• YOUR GOAL: Copy verbatim the block of lines in the entries below whose first line contains "Write a Blender" and whose last line contains "R = math.radians". Leave out all other lines.

• MATERIAL TO PROCESS:
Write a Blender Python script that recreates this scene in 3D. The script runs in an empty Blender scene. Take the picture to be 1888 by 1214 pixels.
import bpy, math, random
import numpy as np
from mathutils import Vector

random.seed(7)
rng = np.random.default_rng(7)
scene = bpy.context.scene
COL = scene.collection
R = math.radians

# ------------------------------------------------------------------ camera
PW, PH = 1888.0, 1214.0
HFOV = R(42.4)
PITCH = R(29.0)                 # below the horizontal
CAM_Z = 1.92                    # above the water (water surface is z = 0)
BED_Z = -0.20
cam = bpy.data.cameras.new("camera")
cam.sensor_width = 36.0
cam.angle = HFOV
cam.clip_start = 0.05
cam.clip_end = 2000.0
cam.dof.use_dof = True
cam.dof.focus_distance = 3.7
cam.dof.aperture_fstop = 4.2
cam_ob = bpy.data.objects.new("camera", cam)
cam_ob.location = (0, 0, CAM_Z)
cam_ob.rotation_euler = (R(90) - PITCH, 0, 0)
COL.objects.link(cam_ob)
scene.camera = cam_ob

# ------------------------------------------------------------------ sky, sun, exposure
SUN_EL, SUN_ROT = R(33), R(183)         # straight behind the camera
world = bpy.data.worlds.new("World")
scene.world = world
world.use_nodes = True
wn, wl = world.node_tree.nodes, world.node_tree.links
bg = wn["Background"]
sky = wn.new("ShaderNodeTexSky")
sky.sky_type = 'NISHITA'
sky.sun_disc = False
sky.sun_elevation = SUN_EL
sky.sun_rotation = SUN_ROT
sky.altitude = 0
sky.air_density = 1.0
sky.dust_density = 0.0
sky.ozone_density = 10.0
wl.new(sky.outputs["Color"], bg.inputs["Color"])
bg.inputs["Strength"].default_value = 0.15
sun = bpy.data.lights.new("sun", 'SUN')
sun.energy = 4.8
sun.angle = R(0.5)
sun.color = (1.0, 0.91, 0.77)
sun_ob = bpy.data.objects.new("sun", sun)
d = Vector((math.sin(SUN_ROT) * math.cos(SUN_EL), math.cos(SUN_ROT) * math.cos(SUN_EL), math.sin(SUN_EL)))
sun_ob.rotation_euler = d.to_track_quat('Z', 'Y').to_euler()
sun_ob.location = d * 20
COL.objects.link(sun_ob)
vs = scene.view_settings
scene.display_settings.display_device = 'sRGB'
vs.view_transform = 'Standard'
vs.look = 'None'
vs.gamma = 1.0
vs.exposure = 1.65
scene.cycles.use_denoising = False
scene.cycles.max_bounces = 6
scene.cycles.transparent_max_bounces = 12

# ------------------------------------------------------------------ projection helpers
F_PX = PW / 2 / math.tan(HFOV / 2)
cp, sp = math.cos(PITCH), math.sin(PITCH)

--

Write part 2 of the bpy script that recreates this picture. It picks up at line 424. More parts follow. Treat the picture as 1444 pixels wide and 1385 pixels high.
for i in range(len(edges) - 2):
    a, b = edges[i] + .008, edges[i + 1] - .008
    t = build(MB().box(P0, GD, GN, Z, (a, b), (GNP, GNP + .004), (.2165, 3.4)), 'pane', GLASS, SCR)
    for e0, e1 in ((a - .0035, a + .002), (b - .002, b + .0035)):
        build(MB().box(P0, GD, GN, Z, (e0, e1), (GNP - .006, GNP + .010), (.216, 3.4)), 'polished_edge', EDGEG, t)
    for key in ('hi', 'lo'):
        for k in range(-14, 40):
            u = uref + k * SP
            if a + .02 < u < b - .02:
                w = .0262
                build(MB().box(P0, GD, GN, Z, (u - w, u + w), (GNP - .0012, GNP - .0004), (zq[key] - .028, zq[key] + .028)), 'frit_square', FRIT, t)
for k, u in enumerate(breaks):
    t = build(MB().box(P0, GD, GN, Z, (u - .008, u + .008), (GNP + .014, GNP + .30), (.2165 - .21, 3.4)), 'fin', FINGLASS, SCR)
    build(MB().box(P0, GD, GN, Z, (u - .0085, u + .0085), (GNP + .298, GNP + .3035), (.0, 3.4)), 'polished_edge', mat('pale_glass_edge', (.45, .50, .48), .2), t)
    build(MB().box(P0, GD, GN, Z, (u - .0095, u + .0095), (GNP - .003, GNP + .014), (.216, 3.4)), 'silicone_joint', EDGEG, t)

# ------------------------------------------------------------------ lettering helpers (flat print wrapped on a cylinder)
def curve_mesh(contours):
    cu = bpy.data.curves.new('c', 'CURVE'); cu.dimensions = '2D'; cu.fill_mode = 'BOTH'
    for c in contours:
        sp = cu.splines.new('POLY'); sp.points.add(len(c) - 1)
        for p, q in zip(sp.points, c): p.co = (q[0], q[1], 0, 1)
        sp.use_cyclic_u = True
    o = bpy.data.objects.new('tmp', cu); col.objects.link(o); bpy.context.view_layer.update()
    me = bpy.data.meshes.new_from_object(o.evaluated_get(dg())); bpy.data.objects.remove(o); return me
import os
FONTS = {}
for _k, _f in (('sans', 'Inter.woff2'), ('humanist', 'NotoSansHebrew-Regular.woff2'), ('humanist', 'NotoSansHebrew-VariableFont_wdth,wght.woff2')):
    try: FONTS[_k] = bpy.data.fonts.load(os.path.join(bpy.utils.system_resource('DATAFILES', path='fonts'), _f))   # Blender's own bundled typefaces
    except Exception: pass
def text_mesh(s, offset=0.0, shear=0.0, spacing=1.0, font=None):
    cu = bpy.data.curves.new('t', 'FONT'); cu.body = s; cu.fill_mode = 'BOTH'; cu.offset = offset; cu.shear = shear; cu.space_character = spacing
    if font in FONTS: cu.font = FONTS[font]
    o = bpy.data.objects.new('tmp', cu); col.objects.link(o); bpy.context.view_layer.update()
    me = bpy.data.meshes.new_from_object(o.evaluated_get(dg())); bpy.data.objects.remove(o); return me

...

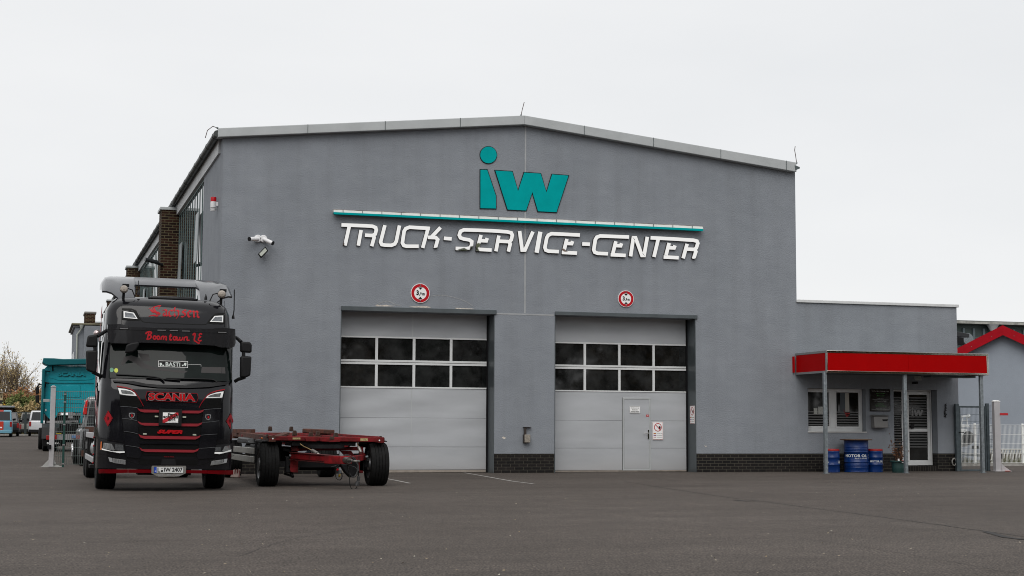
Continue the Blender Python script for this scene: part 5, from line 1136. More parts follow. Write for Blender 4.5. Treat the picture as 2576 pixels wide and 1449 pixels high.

• SOLUTION TO THIS TASK:
Write a Blender Python script that recreates this scene in 3D. The script runs in an empty Blender scene. Take the picture to be 1888 by 1214 pixels.
import bpy, math, random
import numpy as np
from mathutils import Vector

random.seed(7)
rng = np.random.default_rng(7)
scene = bpy.context.scene
COL = scene.collection
R = math.radians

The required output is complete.